Have you noticed a slight crispness in the atmosphere recently? A chilling edge to the breeze, a dry clarity to the air, a new rattle in the trees? It's fall, right? No! It's actually the looming apocalypse, which comes tomorrow, according to professional rapture-predictor Harold Camping.

Well, "probably" comes tomorrow. Camping, who could not possibly look any more like you expect him to, predicted that the world would end on May 21—and launched a media blitz announcing the date—only to find, as you have likely noticed, that the world kept on turning. Undaunted, the host of Family Radio, now residing in a nursing home, announced that, actually, October 21 is the Rapture.

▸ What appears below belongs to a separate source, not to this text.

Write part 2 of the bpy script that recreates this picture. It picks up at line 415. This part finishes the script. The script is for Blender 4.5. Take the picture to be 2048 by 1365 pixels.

He's hedging this time, though:

"I do believe we're getting very near the very end," Camping, 90, said during a podcast recorded earlier this month and posted on his Family Radio website. "Oct. 21, that's coming very shortly, that looks like it will be, at this point, it will be the final end of everything."

[...]

On recently recorded podcasts, Camping hedged his Oct. 21 prediction - "Probably there will be no pain suffered by anyone because of their rebellion against God" - but he maintained that, ultimately, the end is nigh.

"I really am beginning to think as I've restudied these matters that there's going to be no big display of any kind," Camping said. "The end is going to come very, very quietly."

Suuure, Harold. Quietly! Like... so quietly maybe no one notices. That being said! In the event that the Rapture does occur and all the good Christians are taken up to Heaven for a guided tour and complimentary tote, Gawker will still be publishing this weekend.